Maliki finally aids Kurds; will Obama?

The Iraqi government has finally come to the aid of the beleaguered Kurds in their fight against ISIS. Prime Minister Maliki, alarmed by a string of ISIS victories in the north, sent his air force to support the Kurds.

The air force began by bombing targets Sinjar, the most significant town captured by ISIS in the region so far. It then expanded its operations to a broader area, before returning to Baghdad.

Apparently, fear of seeing ISIS gain control of Iraq’s largest dam spurred Maliki into action. The dam remains under the control of the Kurdish fighters for now.
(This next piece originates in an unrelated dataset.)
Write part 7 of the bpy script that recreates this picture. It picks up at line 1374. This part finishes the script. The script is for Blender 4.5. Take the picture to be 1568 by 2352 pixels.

But these fighters still lack ammunition, thanks to the unwillingness of Baghdad and Washington to provide them with it.

Hydro-electricity may be one driver of Baghdad’s policy, but oil is the primary one. The Maliki government and the Kurds are embroiled in a legal war over the sale of crude oil from the Kurdish region. Until now, it seems, Maliki has been willing to use the threat of ISIS to coerce the Kurds into turning oil revenue over to Baghdad.

The Obama administration has sided with Maliki. Its position, as stated by Brett McGurk, is that the oil belongs to the entirety of Iraq and that, consistent with the Iraqi constitution, the revenue should be shared.

This position may be reasonable in the abstract. In practice, however, it gives Maliki the whip hand, even though he has shown little regard for the constitution or the rights of minority groups like the Kurds. Ironically, Maliki’s abuses towards Kurds and Sunnis generally were the Obama administration’s excuse for not doing more to help his government fight ISIS.

For Obama, the touchstone to Iraq’s constitution seems to be this: which approach will justify U.S. inaction. Sadly, his approach to our constitution is equally unprincipled.

The Obama administration could have supplied weapons and ammunition to the Kurds on an emergency basis without taking any position on the merits, constitutional or otherwise, of the dispute over oil. And now that Maliki has finally provided air support, Team Obama’s excuses for not assisting the Kurds seem even less meritorious.

There is a huge disconnect in Obama’s Iraq policy. The administration’s rhetoric, and its behavior towards the Kurds, is all about avoiding partition of Iraq. But Obama has never been willing to do the hard work required to keep Iraq together.

By pulling completely out of Iraq, Obama lost the ability to influence policy there. Immediately upon our departure, Maliki began violating the constitution and alienating Kurds and Sunnis to the point that partition (once proposed by then Senator Joe Biden) became attractive, if not essential, to these groups.

Then, ISIS began its military drive. Obama’s response? None, until ISIS had already partitioned Iraq, with a large chunk of it now a terrorist state and that chunk becoming larger by the week.

Under these circumstances, for Obama to refuse military aid to the Kurds on “constitutional” grounds and in the name of avoiding partition is deeply cynical and spectacularly self-defeating.